MATERIAL -
++++

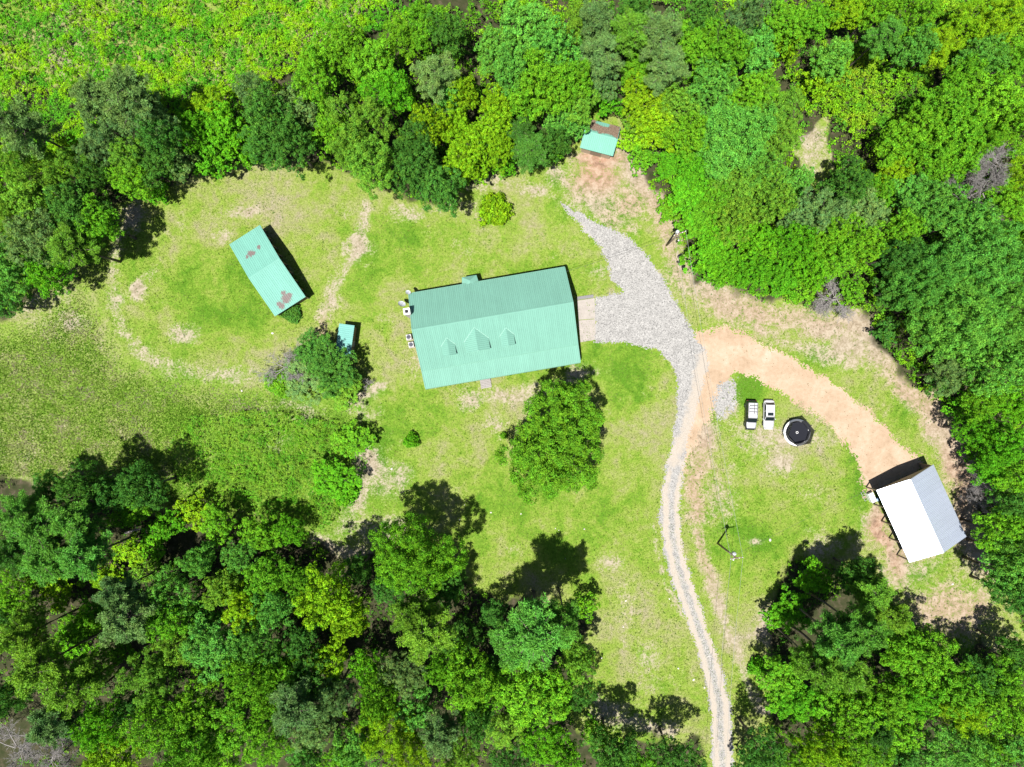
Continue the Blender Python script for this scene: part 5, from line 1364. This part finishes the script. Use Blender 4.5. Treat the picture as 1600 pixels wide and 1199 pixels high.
def car_paint(name, c, rough=.25, metal=0.0, coat=.6):
    t = NT(name); t.base(mixc := t.mix(1.0, tuple(c), t.math('MULTIPLY_ADD', t.noise(1.5, 3), .12, .94), 'MULTIPLY'), rough, metal)
    t.b.inputs['Coat Weight'].default_value = coat; t.b.inputs['Coat Roughness'].default_value = .08
    return t.m
PW = car_paint('white_car_paint', (.46, .46, .475)); PK = car_paint('black_car_paint', (.012, .012, .014)); PS = car_paint('silver_car_paint', (.40, .40, .44), .3, .1)
build_car(1173.0, 648.5, math.radians(-2), 'black-sided sport utility car with white hood and roof rack, left of two',
          dict(name='sport_utility_car', w=1.86, l=4.8, h=1.78, belt=1.12, hoodz=1.06, tailz=1.1, ff=-1.15, cb=0, rb=2.2, rf=-.5, rr=1.98, wr=.37, paint=PK, hood=PS, roof=PW, dark=True, sunroof=False, rack=True))
build_car(1201.0, 648.0, math.radians(-1), 'white sedan with dark sunroof parked right of the black-sided car',
          dict(name='white_sedan', w=1.78, l=4.75, h=1.45, belt=.93, hoodz=.88, tailz=.96, ff=-1.0, cb=0, rb=2.0, rf=-.36, rr=1.6, wr=.33, paint=PW, hood=PW, roof=PW, dark=False, sunroof=True, rack=False))

# ------------------------------------------------------------------ trampoline
def build_trampoline():
    x, y = P(1245.5, 676, .85); o = empty('trampoline', (x, y, float(hgt(x, y))), .2); tag(o, 'round black trampoline with white pad and net, right of the white sedan', 'trampoline')
    R = 2.2; z = .85
    ring = [(R * math.cos(k * PI / 20), R * math.sin(k * PI / 20), z) for k in range(41)]
    G().tube(ring, .035, 6, False).build('frame', M_STEEL, o, True)
    G().lathe([(R - .36, z - .02), (R - .34, z + .03), (R - .02, z + .03), (R, z)], 40).build('safety_pad', M_WHITE, o, True)
    G().lathe([(0, z - .01), (R - .37, z - .01), (R - .37, z - .03), (0, z - .03)], 40).build('mat', mat_plain('navy_mat', (.009, .010, .016), .8, spec=.2), o)
    G().lathe([(.14, z - .004), (.2, z - .004), (.2, z - .001), (.14, z - .001)], 24).build('centre_ring', M_WHITE, o)
    t = NT('net'); t.base((.012, .013, .018), .8)
    tr = t.N('ShaderNodeBsdfTransparent'); ms = t.N('ShaderNodeMixShader'); ms.inputs[0].default_value = .9
    t.l.new(tr.outputs[0], ms.inputs[1]); t.l.new(t.b.outputs[0], ms.inputs[2]); t.l.new(ms.outputs[0], t.out.inputs['Surface'])
    net = G()
    N_ = 6; pts = [(math.cos(k * PI / 3), math.sin(k * PI / 3)) for k in range(6)]
    for k in range(6):
        a, b = pts[k], pts[(k + 1) % 6]; r0, r1 = R - .3, R - .05
        net.quad((a[0] * r0, a[1] * r0, z + .04), (b[0] * r0, b[1] * r0, z + .04), (b[0] * r1, b[1] * r1, 2.55), (a[0] * r1, a[1] * r1, 2.55))
    net.build('net', t.m, o)
    G().tube([(p[0] * (R - .05), p[1] * (R - .05), 2.55) for p in pts + [pts[0]]], .02, 5, False).build('net_rim', M_BLACK, o)
    for a, b in pts:
        G().tube([(a * (R + .05), b * (R + .05), 0), (a * (R + .08), b * (R + .08), 1.6), (a * (R + .18), b * (R + .18), 2.5), (a * (R - .05), b * (R - .05), 2.62)], .035, 6).build('pole', M_BLACK, o)
    for k in range(3):
        an = k * 2 * PI / 3 + .5
        p = [(R * math.cos(an + d) * 1.0, R * math.sin(an + d) * 1.0, zz_) for d, zz_ in ((-.35, z), (-.33, .03), (.33, .03), (.35, z))]
        G().tube(p, .03, 6).build('leg', M_STEEL, o)
build_trampoline()

# ------------------------------------------------------------------ utility poles and lines
def build_pole(px, py, h, label, arm_ang):
    x, y = P(px, py); zg = float(hgt(x, y)); o = empty('utility_pole', (x, y, zg)); tag(o, label, 'utility pole', 'utility poles along the drive')
    G().tube([(0, 0, -.5), (0, 0, h * .5), (0, 0, h)], [.17, .145, .11], 10).build('pole', M_WOOD, o, True)
    ca, sa = math.cos(arm_ang), math.sin(arm_ang)
    G().box((0, 0, h - .35), (2.0, .12, .12), arm_ang).build('crossarm', M_WOOD, o)
    for s in (-.9, -.4, .4, .9): G().lathe([(0, 0), (.05, 0), (.07, .06), (.04, .1), (.06, .15), (0, .2)], 8, (ca * s, sa * s, h - .29)).build('insulator', M_WHITE, o)
    tx = (ca * .42 * 0 - sa * .45, sa * 0 + ca * .45)
    tr = G().lathe([(0, 0), (.24, 0), (.27, .06), (.27, .72), (.22, .8), (0, .84)], 16, (tx[0], tx[1], h - 1.7)).build('transformer', mat_plain('pale_grey_tank', (.40, .42, .44), .5), o, True)
    for s in (-.1, .1): G().lathe([(0, 0), (.05, 0), (.05, .18), (0, .2)], 8, (tx[0] + s, tx[1], h - .88)).build('bushing', M_WHITE, tr)
    G().box((tx[0] * .5, tx[1] * .5, h - 1.3), (.08, .3, .3), arm_ang).build('bracket', M_STEEL, o)
    G().lathe([(0, 0), (.11, .0), (.14, .1), (.08, .2), (0, .22)], 12, (-tx[0] * 1.6, -tx[1] * 1.6, h - 2.2)).build('lamp_head', M_WHITE, o, True)
    G().tube([(0, 0, h - 1.9), (-tx[0] * 1.6, -tx[1] * 1.6, h - 1.95)], .03, 5).build('lamp_arm', M_STEEL, o)
    return (x, y, zg + h), (ca, sa)
tA, aA = build_pole(1121, 849, 9.8, 'dark utility pole with transformer standing on the lawn right of the drive', math.radians(8))
tB, aB = build_pole(1041.4, 383.5, 9.2, 'utility pole with transformer at the wood edge near the gravel drive', math.radians(20))
M_WIRE = mat_plain('wire', (.10, .10, .10), .5, .3)
M_WIRE2 = mat_plain('bright_wire', (.42, .43, .42), .4, .5)
def wire(a, b, sag, label, r_=.018, m=None):
    pts = []
    for k in range(17):
        f = k / 16; pts.append((a[0] + (b[0] - a[0]) * f, a[1] + (b[1] - a[1]) * f, a[2] + (b[2] - a[2]) * f - 4 * sag * f * (1 - f)))
    o = G().tube(pts, r_, 4).build('overhead_wire', m or M_WIRE, None); tag(o, label, 'wire', 'overhead wires')
off = lambda t_, a_, s: (t_[0] + a_[0] * s, t_[1] + a_[1] * s, t_[2] - .08)
ex, ey = P(1122, 1250, 9.6); 
for s, n_ in ((-.9, 'left'), (.9, 'right')):
    wire(off(tA, aA, s), off(tB, aB, s), .9, '%s overhead wire between the two utility poles' % n_, m=M_WIRE2)
    wire(off(tA, aA, s), (ex + s, ey, 9.6), .8, '%s overhead wire from the lawn pole toward the bottom edge' % n_, m=M_WIRE2)
hx_, hy_ = P(886, 424, 3.6)
wire((tB[0], tB[1], tB[2] - 1.6), (hx_, hy_, 3.5), .5, 'service wire from the upper pole to the house gable')
sx_, sy_ = P(1366, 762, 3.9)
wire((tA[0], tA[1], tA[2] - 1.6), (sx_, sy_, 3.9), .6, 'service wire from the lawn pole to the pole barn', .015)

# ------------------------------------------------------------------ small things on the ground
def rock_mesh(seed):
    r = np.random.default_rng(seed); g = G().lathe([(0, -.3), (.7, -.2), (1, .15), (.75, .5), (.3, .66), (0, .7)], 8)
    g.v = [tuple(np.array(v) * (1 + r.normal(size=3) * .1)) for v in g.v]
    return g.mesh('stone', M_ROCK)
RM = [rock_mesh(i) for i in range(3)]
STONES = [(767, 801, .22), (814, 803, .2), (868, 826, .16), (978, 939, .26), (1046, 936, .22), (913, 827, .2), (1203, 844, .34), (873, 829, .14), (974, 980, .2), (1060, 1045, .24),
                                 (1489, 913, .3), (378, 611, .26), (426, 521, .3), (612, 733, .3), (718, 812, .2), (1084, 1063, .3), (1101, 1075, .28), (726, 789, .16), (940, 1028, .2)]
for i, (px, py, s) in enumerate(STONES):
    x, y = P(px, py); o = link('stone', RM[i % 3]); o.location = (x, y, float(hgt(x, y)) + s * .1); s *= .72; o.scale = (s, s * .8, s * .7); o.rotation_euler = (0, 0, i * 1.3)
    tag(o, 'small pale stone in open grass, %s from left of the scattered stones' % ORD[sorted(q[0] for q in STONES).index(px)], 'stone', 'pale stones scattered over the grass')
# fallen trunk in the lower left, driftwood plank at the upper shed
def log(pts, rad, label, nm='fallen_trunk', m=M_DEAD):
    w = [(*P(a, b, z), z) for a, b, z in pts]
    x0, y0, _ = w[0]
    o = empty(nm, (x0, y0, 0)); tag(o, label, 'log')
    loc = [(a - x0, b - y0, c) for a, b, c in w]
    G().tube(loc, [rad * (1 - .7 * i / (len(w) - 1)) for i in range(len(w))], 8).build('stem', m, o, True)
    r = np.random.default_rng(len(label))
    for k in range(6):
        i = r.integers(1, len(loc)); p = np.array(loc[i]); e = p + r.normal(size=3) * [.9, .9, .25] + [0, 0, .5]
        G().tube([p, (p + e) / 2 + r.normal(size=3) * .1, e], [rad * .3, rad * .2, .015], 5).build('branch', m, o)
log([(196, 833, 2.2), (214, 828, 2.6), (232, 826, 3.0), (250, 830, 2.8), (266, 838, 2.2)], .17, 'pale fallen trunk lying over bright brush in the lower left woods')
log([(1418, 958, 1.6), (1395, 955, 1.5), (1380, 948, 1.2)], .12, 'pale leaning dead stem at the right edge of the pines by the pole barn')
log([(876, 213, .3), (880, 220, .25), (887, 224, .2)], .14, 'short pale log left of the litter-covered shed')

++++

GIVEN TASK -
Reproduce exactly the run of lines that opens the listing and closes with the line holding "dark=False, sunroof=True, rack=False))". Pictures are excluded.

SOLUTION -
Continue the Blender Python script for this scene: part 5, from line 1364. This part finishes the script. Use Blender 4.5. Treat the picture as 1600 pixels wide and 1199 pixels high.
def car_paint(name, c, rough=.25, metal=0.0, coat=.6):
    t = NT(name); t.base(mixc := t.mix(1.0, tuple(c), t.math('MULTIPLY_ADD', t.noise(1.5, 3), .12, .94), 'MULTIPLY'), rough, metal)
    t.b.inputs['Coat Weight'].default_value = coat; t.b.inputs['Coat Roughness'].default_value = .08
    return t.m
PW = car_paint('white_car_paint', (.46, .46, .475)); PK = car_paint('black_car_paint', (.012, .012, .014)); PS = car_paint('silver_car_paint', (.40, .40, .44), .3, .1)
build_car(1173.0, 648.5, math.radians(-2), 'black-sided sport utility car with white hood and roof rack, left of two',
          dict(name='sport_utility_car', w=1.86, l=4.8, h=1.78, belt=1.12, hoodz=1.06, tailz=1.1, ff=-1.15, cb=0, rb=2.2, rf=-.5, rr=1.98, wr=.37, paint=PK, hood=PS, roof=PW, dark=True, sunroof=False, rack=True))
build_car(1201.0, 648.0, math.radians(-1), 'white sedan with dark sunroof parked right of the black-sided car',
          dict(name='white_sedan', w=1.78, l=4.75, h=1.45, belt=.93, hoodz=.88, tailz=.96, ff=-1.0, cb=0, rb=2.0, rf=-.36, rr=1.6, wr=.33, paint=PW, hood=PW, roof=PW, dark=False, sunroof=True, rack=False))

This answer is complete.